An underground passageway was initially mooted, but the idea suffered from the complexity of tunnelling between the stations, and the large walking distance it would involve (no-one considered moving walkways at the time). It was decided that a better option would be to add Central Line platforms to Holborn station, replacing British Museum. The latter station was closed on 24 September 1933, with the new platforms at Holborn opening the following day.
British Museum station was subsequently re-used up to the 1960s as a military administrative office and emergency command post, but it is now wholly disused. It can no longer be accessed from the surface and the surface building was demolished in 1989, though it is still visible from passing trains. The (now removed) platform area is currently used by engineers to store sleepers.

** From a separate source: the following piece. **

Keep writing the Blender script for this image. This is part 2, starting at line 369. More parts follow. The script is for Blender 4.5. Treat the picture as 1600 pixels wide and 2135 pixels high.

The station featured in the 1972 horror film "Death Line", about a community of cannibals descended from Victorian railway workers and living in the station. The cannibals venture out at night to snatch travellers from the platforms of operating stations and take them back to their gruesome "pantry" at Museum station. Donald Pleasance stars as the investigating police inspector. When finally cornered, one of the cannibals screams "Mind The Gap!", obviously picked up parrot-fashion from the PA system in the Underground.
It was also involved in a Sherlock Holmes film, as the location reached by a secret tunnel leading from the inside of a Sarcophagus in the British Museum. The villain was finally cornered and forced into a sword duel on the disused platforms. The location was renamed 'Bloomsbury' in the film.